Wainwright led the majors in innings and complete games and the NL in shutouts while also winning 19 games for St. Louis. Fernandez had one of the best rookie seasons ever, finishing with a 2.19 ERA in his age-20 season after not having previously pitched above High A ball.

Darvish was the only pitcher in the majors with more strikeouts than Scherzer, posting an MLB-best 277. He also led the bigs in K/9 (11.9) and the AL in fewest hits per nine (6.2). Darvish came within one out of a perfect game on April 2 and finished the year with a 13-9 record and 2.83 ERA that was more than one full run below the mark he posted in 2012, his first season in the majors after coming over from Japan.
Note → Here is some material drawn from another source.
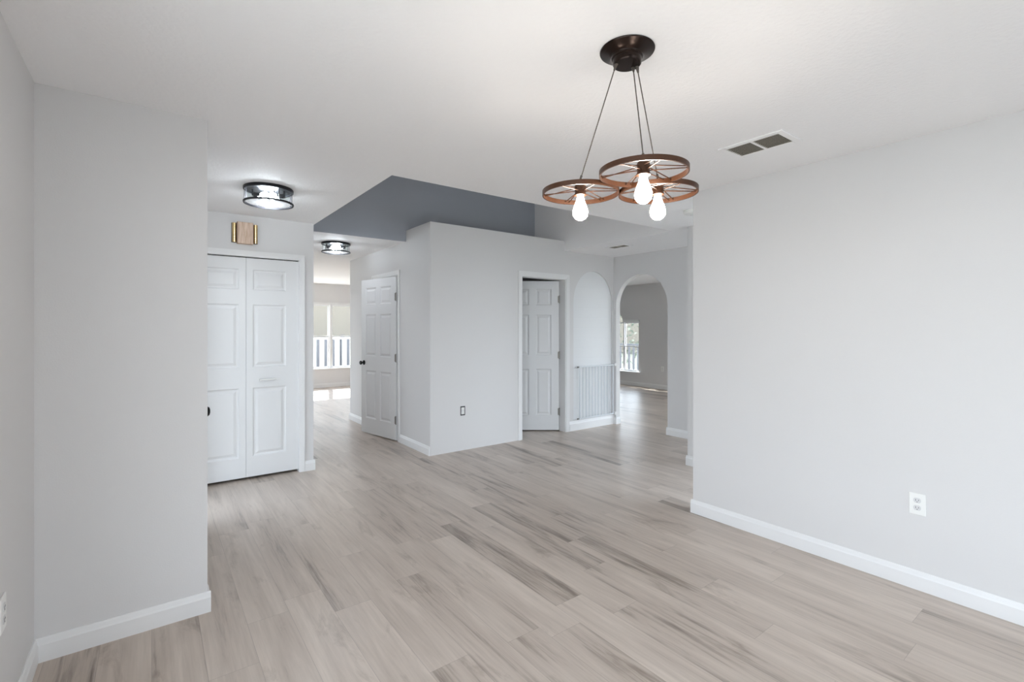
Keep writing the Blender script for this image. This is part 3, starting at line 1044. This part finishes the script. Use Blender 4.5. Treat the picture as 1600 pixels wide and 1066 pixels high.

Fellow Japanese righty Hisashi Iwakuma is also in his second season stateside and went 14-6 with a 2.66 ERA for the Mariners but was a distant third in the AL voting.

10 comments
Mark112
Mark112

The fact of the matter is that when the money was on the table, Kershaw rolled snakeyes against St. Louis is the deciding game of the NLCS. Yet I have a feeling that it will be lights out for the opponent, if and when Kershaw and the Dodgers make it back to the post season in '14.

dinohealth
dinohealth

No surprises, here, and, as deservedly expected! 

RichW
RichW

Which voter picked Kershaw second? Many people are saying he is not only the Cy Young, but MVP as well.

Marty2
Marty2

Wonderful.  My Tigers get another individual award.  So why have they played like such crap in the post-seasons??  I hope the new Tiger  manager will somehow remedy this problem.

oasis1994
oasis1994

If wins were overrated, then the Tigers would not have been in the ALCS with Max. I know wins do not mean everything and a lot has to go right in order to get one. But, Max still pitched 7 plus innings more than most other pitchers. The reason these other guys don't get wins is due to the fact that they don't pitch more than 6 innings in a start.

I digress now and I know that Max got great run support and that was another reason to why he had all those wins.

I've said this for 2 years now, but we should have 2 stats for starters;


1. W-L Wins - Loses

2. TM - TL Team Wins - Team Loses

MichaelC
MichaelC

Chris Sale had a nice year in sabermetric terms but how did he get a 1st place vote over Scherzer?

Michael10
Michael10

@RichW He's not even an MVP finalist. All of the precedents were against him winning both awards, anyway. Only one starting pitcher has won an MVP in the past 27 years and only two since the mound was lowered in the sixties. None have ever won it with less than 20 wins; none have done it since WWII with less than 24 except for Bob Gibson in 1968 (with 22 wins and an ERA nearly half of Kershaw's). Every starting pitcher to win the MVP in the last 60+ years has taken his team to the World Series...

gymviking
gymviking

@MichaelC Chicago voter or some math nerd trying to press the idea that wins are overrated (in their view), I would guess.

Michael10
Michael10

@RichW By the way, the writer who picked Wainwright first was a sportswiter from Cincinnati.